** Start of Task input **

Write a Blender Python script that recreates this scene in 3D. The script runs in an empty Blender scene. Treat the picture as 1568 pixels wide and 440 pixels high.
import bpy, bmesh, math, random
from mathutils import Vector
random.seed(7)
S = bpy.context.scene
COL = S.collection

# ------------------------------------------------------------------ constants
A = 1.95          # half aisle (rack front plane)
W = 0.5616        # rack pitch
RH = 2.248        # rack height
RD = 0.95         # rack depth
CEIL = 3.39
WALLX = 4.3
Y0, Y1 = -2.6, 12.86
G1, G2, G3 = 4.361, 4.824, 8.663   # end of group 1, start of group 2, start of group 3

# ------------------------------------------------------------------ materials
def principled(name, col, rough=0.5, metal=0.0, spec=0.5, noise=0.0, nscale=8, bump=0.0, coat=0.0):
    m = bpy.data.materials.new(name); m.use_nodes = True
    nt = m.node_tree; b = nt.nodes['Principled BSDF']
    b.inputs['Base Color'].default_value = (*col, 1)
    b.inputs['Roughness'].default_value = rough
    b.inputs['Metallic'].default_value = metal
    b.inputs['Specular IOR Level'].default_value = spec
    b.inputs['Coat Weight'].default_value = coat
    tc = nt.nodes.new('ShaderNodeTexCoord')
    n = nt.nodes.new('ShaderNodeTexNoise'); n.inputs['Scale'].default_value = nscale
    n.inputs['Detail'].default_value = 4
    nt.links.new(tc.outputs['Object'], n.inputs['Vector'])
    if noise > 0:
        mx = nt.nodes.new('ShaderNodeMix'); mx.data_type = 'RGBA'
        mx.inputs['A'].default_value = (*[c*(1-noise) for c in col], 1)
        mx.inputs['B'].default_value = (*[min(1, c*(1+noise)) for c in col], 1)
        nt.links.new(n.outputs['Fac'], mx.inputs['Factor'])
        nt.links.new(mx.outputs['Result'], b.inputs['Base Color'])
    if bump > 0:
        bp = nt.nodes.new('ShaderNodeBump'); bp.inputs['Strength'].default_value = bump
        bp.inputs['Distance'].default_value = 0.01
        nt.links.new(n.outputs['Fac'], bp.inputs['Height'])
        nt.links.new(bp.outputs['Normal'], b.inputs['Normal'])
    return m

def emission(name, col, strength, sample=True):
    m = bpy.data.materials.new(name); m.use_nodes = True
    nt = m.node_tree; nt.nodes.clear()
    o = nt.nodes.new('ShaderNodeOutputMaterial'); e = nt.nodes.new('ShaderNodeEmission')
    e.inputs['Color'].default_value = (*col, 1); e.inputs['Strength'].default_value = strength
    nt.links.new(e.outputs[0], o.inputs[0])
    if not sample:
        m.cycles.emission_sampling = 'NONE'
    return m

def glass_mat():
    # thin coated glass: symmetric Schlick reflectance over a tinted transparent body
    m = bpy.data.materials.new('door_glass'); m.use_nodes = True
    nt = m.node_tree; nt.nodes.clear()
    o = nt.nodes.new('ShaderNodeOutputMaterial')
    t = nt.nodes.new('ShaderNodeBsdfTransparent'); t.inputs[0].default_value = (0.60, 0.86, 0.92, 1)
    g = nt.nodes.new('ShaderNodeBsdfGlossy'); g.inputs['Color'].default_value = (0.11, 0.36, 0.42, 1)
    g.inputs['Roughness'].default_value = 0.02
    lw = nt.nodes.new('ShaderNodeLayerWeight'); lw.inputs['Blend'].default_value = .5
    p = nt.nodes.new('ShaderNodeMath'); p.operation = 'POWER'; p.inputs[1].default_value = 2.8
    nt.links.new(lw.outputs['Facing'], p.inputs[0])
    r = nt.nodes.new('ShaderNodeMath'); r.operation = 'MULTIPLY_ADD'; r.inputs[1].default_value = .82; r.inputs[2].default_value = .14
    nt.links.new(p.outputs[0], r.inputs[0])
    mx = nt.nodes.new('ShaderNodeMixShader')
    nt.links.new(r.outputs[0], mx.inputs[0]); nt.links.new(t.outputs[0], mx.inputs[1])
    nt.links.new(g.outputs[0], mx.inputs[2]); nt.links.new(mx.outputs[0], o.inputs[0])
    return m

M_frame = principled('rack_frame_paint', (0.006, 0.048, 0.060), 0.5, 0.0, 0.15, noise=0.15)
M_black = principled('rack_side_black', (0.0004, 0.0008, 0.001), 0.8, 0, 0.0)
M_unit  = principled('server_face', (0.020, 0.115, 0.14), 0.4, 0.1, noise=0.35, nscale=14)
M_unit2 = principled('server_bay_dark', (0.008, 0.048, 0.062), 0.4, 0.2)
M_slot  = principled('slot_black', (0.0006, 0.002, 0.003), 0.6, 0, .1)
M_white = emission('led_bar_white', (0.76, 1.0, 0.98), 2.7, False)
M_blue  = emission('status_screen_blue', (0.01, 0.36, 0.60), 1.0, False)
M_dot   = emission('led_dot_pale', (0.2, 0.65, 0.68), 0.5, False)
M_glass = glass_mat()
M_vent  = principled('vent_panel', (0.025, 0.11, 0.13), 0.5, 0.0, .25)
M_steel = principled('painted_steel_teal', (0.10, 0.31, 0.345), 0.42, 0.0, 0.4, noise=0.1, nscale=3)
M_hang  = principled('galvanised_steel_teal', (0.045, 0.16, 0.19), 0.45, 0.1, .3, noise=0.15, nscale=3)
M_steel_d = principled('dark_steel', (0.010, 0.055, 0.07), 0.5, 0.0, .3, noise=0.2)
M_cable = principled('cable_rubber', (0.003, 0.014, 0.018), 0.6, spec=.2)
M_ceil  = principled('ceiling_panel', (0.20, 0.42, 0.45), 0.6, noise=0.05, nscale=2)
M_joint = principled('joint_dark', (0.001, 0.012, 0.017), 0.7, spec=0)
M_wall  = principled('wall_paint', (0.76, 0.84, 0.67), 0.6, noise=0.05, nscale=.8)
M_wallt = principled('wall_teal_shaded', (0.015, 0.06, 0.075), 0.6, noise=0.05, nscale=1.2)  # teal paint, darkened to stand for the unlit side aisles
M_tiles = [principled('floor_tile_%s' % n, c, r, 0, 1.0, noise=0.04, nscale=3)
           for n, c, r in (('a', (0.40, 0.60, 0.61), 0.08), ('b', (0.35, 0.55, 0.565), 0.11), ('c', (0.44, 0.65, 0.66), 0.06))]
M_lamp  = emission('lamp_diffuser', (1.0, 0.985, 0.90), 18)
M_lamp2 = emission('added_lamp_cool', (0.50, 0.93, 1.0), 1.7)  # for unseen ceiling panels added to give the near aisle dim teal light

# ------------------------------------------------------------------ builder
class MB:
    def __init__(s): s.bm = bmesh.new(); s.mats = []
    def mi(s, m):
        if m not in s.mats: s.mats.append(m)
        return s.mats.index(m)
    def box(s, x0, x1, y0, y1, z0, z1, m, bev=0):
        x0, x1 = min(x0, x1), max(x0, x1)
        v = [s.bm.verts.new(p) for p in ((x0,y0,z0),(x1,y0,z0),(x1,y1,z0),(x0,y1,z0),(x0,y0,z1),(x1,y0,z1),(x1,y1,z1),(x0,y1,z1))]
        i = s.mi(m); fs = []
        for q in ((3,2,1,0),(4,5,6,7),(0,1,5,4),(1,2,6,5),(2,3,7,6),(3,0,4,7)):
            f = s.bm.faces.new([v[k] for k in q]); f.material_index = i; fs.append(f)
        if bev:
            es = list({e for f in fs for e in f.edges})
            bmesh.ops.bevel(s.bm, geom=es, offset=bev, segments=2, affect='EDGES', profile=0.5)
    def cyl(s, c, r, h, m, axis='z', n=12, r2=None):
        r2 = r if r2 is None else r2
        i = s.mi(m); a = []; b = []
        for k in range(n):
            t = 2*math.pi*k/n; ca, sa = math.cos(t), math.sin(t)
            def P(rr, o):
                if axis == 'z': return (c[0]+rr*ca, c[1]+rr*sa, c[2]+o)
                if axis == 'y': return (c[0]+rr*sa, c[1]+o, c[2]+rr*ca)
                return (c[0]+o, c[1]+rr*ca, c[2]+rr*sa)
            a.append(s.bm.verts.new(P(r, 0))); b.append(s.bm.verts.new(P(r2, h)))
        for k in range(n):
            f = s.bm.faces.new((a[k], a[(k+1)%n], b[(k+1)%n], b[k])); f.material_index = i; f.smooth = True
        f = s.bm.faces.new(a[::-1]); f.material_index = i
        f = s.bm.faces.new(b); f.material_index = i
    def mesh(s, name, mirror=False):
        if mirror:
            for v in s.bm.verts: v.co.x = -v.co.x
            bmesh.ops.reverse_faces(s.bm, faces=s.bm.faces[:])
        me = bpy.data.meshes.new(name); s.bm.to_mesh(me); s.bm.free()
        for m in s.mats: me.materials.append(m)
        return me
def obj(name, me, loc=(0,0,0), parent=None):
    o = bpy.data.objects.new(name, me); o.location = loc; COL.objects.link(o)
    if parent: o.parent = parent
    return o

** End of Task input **
** Start of Task input **

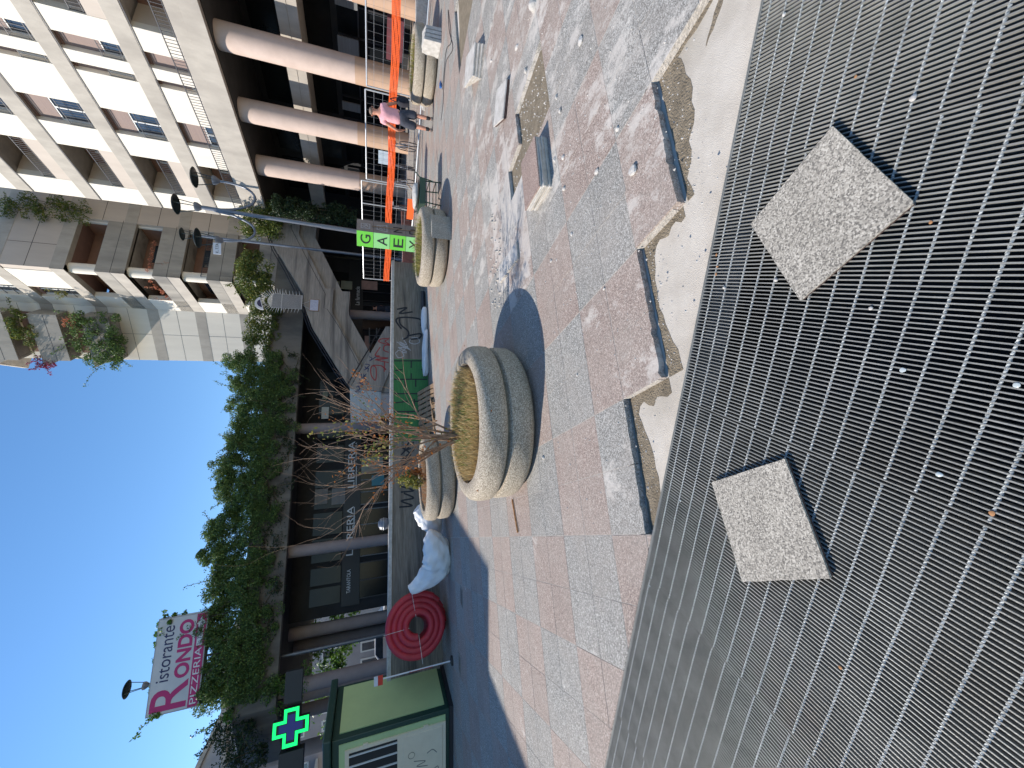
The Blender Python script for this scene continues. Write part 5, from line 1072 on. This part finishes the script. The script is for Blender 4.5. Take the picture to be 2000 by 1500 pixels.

** End of Task input **

• [Exercise objective]
Print the lines from the line with "Write a Blender" to the line with "COL = S.collection" exactly, and print nothing else. Both of those lines are included.

• [Exercise solution]
Write a Blender Python script that recreates this scene in 3D. The script runs in an empty Blender scene. Treat the picture as 1568 pixels wide and 440 pixels high.
import bpy, bmesh, math, random
from mathutils import Vector
random.seed(7)
S = bpy.context.scene
COL = S.collection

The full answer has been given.